Por outro lado, se nessa mesma hipótese, independentemente de a infração permanente ter cessado ou não, caso o processo administrativo que a apura passar mais de mais de três anos pendente de julgamento ou despacho, haverá a incidência da prescrição intercorrente.
Ora, imaginando que a prescrição intercorrente pune a inércia da Administração Pública ao extinguir a pretensão punitiva num processo sem tramitação, não faz sentido discutir a natureza da infração que está sendo apurada no processo administrativo.
Para ilustrar o raciocínio aqui empregado, vamos a um exemplo hipotético: Um imóvel construído sobre um bem de uso comum e domínio da União sem a devida autorização para tanto será, nos termos do art. 6º do infrações Decreto-Lei nº 2.398/1987, uma infração administrativa permanente até que ocorra a remoção da construção.

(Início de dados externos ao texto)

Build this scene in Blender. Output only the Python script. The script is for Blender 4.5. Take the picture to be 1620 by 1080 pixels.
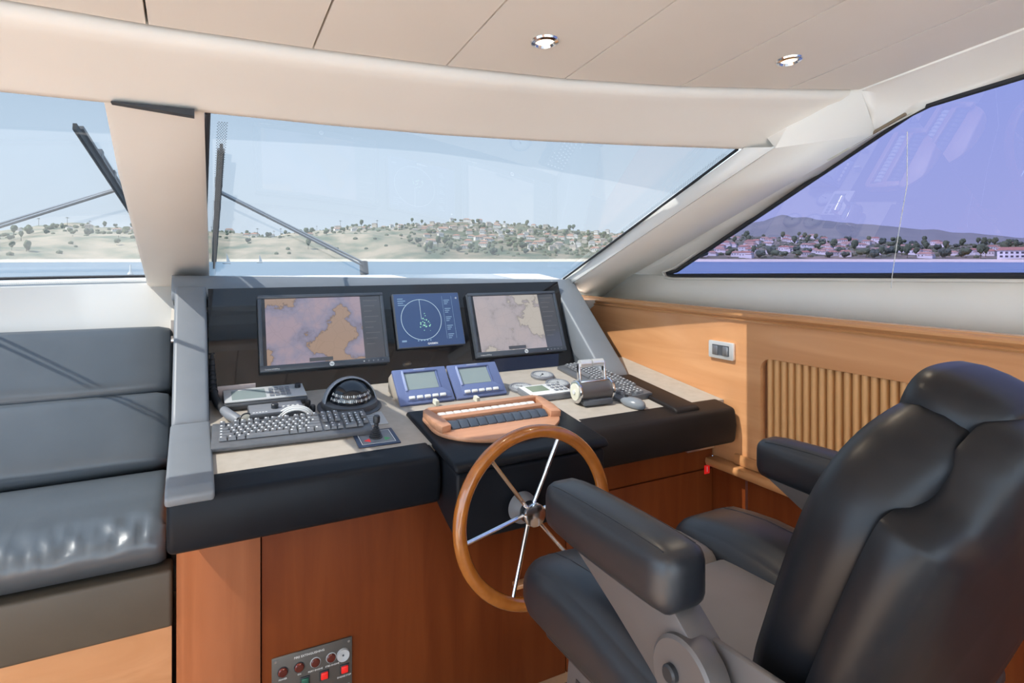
import bpy, bmesh, math, random
from mathutils import Vector, Matrix, noise
from mathutils.bvhtree import BVHTree
for o in list(bpy.data.objects): bpy.data.objects.remove(o)
S = bpy.context.scene
COL = S.collection
H = 1.43                       # eye height over the cabin floor; coordinates below are measured from the eye
PI = math.pi
R = math.radians
# ------------------------------------------------------------------ camera, world, sun, exposure
cam = bpy.data.cameras.new('camera'); cam_o = bpy.data.objects.new('camera', cam); COL.objects.link(cam_o)
cam.sensor_width = 36; cam.sensor_fit = 'HORIZONTAL'
cam.lens = 951 / 1620 * 36
cam.shift_y = -130 / 1620
cam.clip_start = 0.02; cam.clip_end = 9000
cam_o.location = (0, 0, H); cam_o.rotation_euler = (R(90), 0, R(-28))
S.camera = cam_o
S.view_settings.view_transform = 'Standard'; S.view_settings.look = 'None'
S.view_settings.gamma = 1; S.view_settings.use_curve_mapping = False
S.view_settings.exposure = 0.50
W = bpy.data.worlds.new('sky'); S.world = W; W.use_nodes = True
nt = W.node_tree; nt.nodes.clear()
wo = nt.nodes.new('ShaderNodeOutputWorld'); bg = nt.nodes.new('ShaderNodeBackground')
tc = nt.nodes.new('ShaderNodeTexCoord'); sx = nt.nodes.new('ShaderNodeSeparateXYZ'); rp = nt.nodes.new('ShaderNodeValToRGB')
nt.links.new(tc.outputs['Generated'], sx.inputs[0]); nt.links.new(sx.outputs['Z'], rp.inputs[0])
nt.links.new(rp.outputs[0], bg.inputs[0]); nt.links.new(bg.outputs[0], wo.inputs[0])
e = rp.color_ramp.elements
e[0].position = 0.0; e[0].color = (.74, .84, .93, 1)
e[1].position = 1.0; e[1].color = (.32, .52, .86, 1)
m_ = rp.color_ramp.elements.new(.30); m_.color = (.56, .74, .95, 1)
bg.inputs[1].default_value = 3.0
sun = bpy.data.lights.new('sun', 'SUN'); sun_o = bpy.data.objects.new('sun', sun); COL.objects.link(sun_o)
sun.energy = 15.0; sun.angle = R(0.6); sun.color = (1, .95, .87)
SUN = Vector((-.82, 0.02, 1.05))
sun_o.rotation_euler = SUN.to_track_quat('Z', 'Y').to_euler()
sun_o.location = (-20, 0, 30)

# ------------------------------------------------------------------ materials
def principled(name, col, rough=.5, metal=0, spec=.5, coat=0, emit=None, estr=1):
    m = bpy.data.materials.new(name); m.use_nodes = True
    b = m.node_tree.nodes['Principled BSDF']
    b.inputs['Base Color'].default_value = (*col, 1); b.inputs['Roughness'].default_value = rough
    b.inputs['Metallic'].default_value = metal; b.inputs['Specular IOR Level'].default_value = spec
    b.inputs['Coat Weight'].default_value = coat; b.inputs['Coat Roughness'].default_value = .08
    if emit:
        b.inputs['Emission Color'].default_value = (*emit, 1); b.inputs['Emission Strength'].default_value = estr
    return m
def nd(m, t, **k):
    n = m.node_tree.nodes.new(t)
    for a, v in k.items(): setattr(n, a, v)
    return n
def lk(m, a, b): m.node_tree.links.new(a, b)
def grained(name, c1, c2, rough=.5, scale=(1, 1, 1), nscale=8, detail=4, bump=0., bscale=None, spec=.5, coat=0, metal=0, dist=.003, wav=0):
    m = principled(name, c1, rough, metal, spec, coat); b = m.node_tree.nodes['Principled BSDF']
    t = nd(m, 'ShaderNodeTexCoord'); mp = nd(m, 'ShaderNodeMapping'); mp.inputs['Scale'].default_value = scale
    lk(m, t.outputs['Object'], mp.inputs[0])
    n = nd(m, 'ShaderNodeTexNoise'); n.inputs['Scale'].default_value = nscale; n.inputs['Detail'].default_value = detail
    n.inputs['Distortion'].default_value = wav
    lk(m, mp.outputs[0], n.inputs['Vector'])
    r = nd(m, 'ShaderNodeValToRGB'); r.color_ramp.elements[0].position = .3; r.color_ramp.elements[1].position = .7
    r.color_ramp.elements[0].color = (*c1, 1); r.color_ramp.elements[1].color = (*c2, 1)
    lk(m, n.outputs['Fac'], r.inputs[0]); lk(m, r.outputs[0], b.inputs['Base Color'])
    if bump:
        n2 = nd(m, 'ShaderNodeTexNoise'); n2.inputs['Scale'].default_value = bscale or nscale * 4; n2.inputs['Detail'].default_value = 2
        lk(m, t.outputs['Object'], n2.inputs['Vector'])
        bp = nd(m, 'ShaderNodeBump'); bp.inputs['Strength'].default_value = bump; bp.inputs['Distance'].default_value = dist
        lk(m, n2.outputs['Fac'], bp.inputs['Height']); lk(m, bp.outputs[0], b.inputs['Normal'])
    return m
def glass(name, tint, veil=0., veilcol=(1, 1, 1), ior=1.5, boost=1.):
    m = bpy.data.materials.new(name); m.use_nodes = True; t = m.node_tree; t.nodes.clear()
    out = nd(m, 'ShaderNodeOutputMaterial'); tr = nd(m, 'ShaderNodeBsdfTransparent'); gl = nd(m, 'ShaderNodeBsdfGlossy')
    tr.inputs[0].default_value = (*tint, 1); gl.inputs['Roughness'].default_value = 0
    fr = nd(m, 'ShaderNodeFresnel')                     # thin sheet: the same reflection from either face
    ge = nd(m, 'ShaderNodeNewGeometry'); mi = nd(m, 'ShaderNodeMath', operation='MULTIPLY_ADD')
    mi.inputs[1].default_value = 1 / ior - ior; mi.inputs[2].default_value = ior
    lk(m, ge.outputs['Backfacing'], mi.inputs[0]); lk(m, mi.outputs[0], fr.inputs[0])
    mx = nd(m, 'ShaderNodeMixShader'); lk(m, tr.outputs[0], mx.inputs[1]); lk(m, gl.outputs[0], mx.inputs[2])
    ml = nd(m, 'ShaderNodeMath', operation='MULTIPLY'); ml.inputs[1].default_value = boost; ml.use_clamp = True
    lk(m, fr.outputs[0], ml.inputs[0]); lk(m, ml.outputs[0], mx.inputs[0]); last = mx
    if veil:
        tl = nd(m, 'ShaderNodeBsdfTranslucent'); tl.inputs[0].default_value = (*veilcol, 1)  # translucent veil standing in for haze over the view
        m2 = nd(m, 'ShaderNodeMixShader'); m2.inputs[0].default_value = veil
        lk(m, mx.outputs[0], m2.inputs[1]); lk(m, tl.outputs[0], m2.inputs[2]); last = m2
    lk(m, last.outputs[0], out.inputs[0]); return m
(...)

Em tal cenário, se um auto de infração é lavrado e um processo administrativo é instaurado, a infração continuada impedirá qualquer debate sobre a prescrição quinquenal prevista no art. 1º da Lei no 9.873/1999. Mas, por outro lado, caso o procedimento administrativo fique paralisado por mais de três anos, pendente de julgamento ou despacho, haverá a incidência da prescrição trienal intercorrente prevista no parágrafo primeiro do art. 1º da Lei no 9.873/1999.
E veja, mesmo que um processo tramite por 10, 20, 30 anos, que seja, caso ele passe mais de três anos, pendente de julgamento ou despacho, a partir daquele momento incidirá a prescrição intercorrente que fulminará a pretensão punitiva e redundará no arquivamento do procedimento.
Mas, por se tratar de uma infração permanente, nada impede uma nova lavratura de auto de infração e instauração de processo administrativo desconsiderando o período fulminado pela prescrição intercorrente verificada no processo anterior.
Assim, é perfeitamente possível a incidência da prescrição intercorrente em infrações permanentes ou continuadas à luz do disposto no parágrafo primeiro do art. 1º da Lei no 9.873/1999.
[i] Critério científico para distinguir a prescrição da decadência e para identificar as ações imprescritíveis. Revista dos Tribunais, vol. 300. São Paulo: RT, out. 1961, p. 725-750.ii REsp 1461362/PR.
[ii]i REsp 2147578/SP, Tema Repetitivo 1293.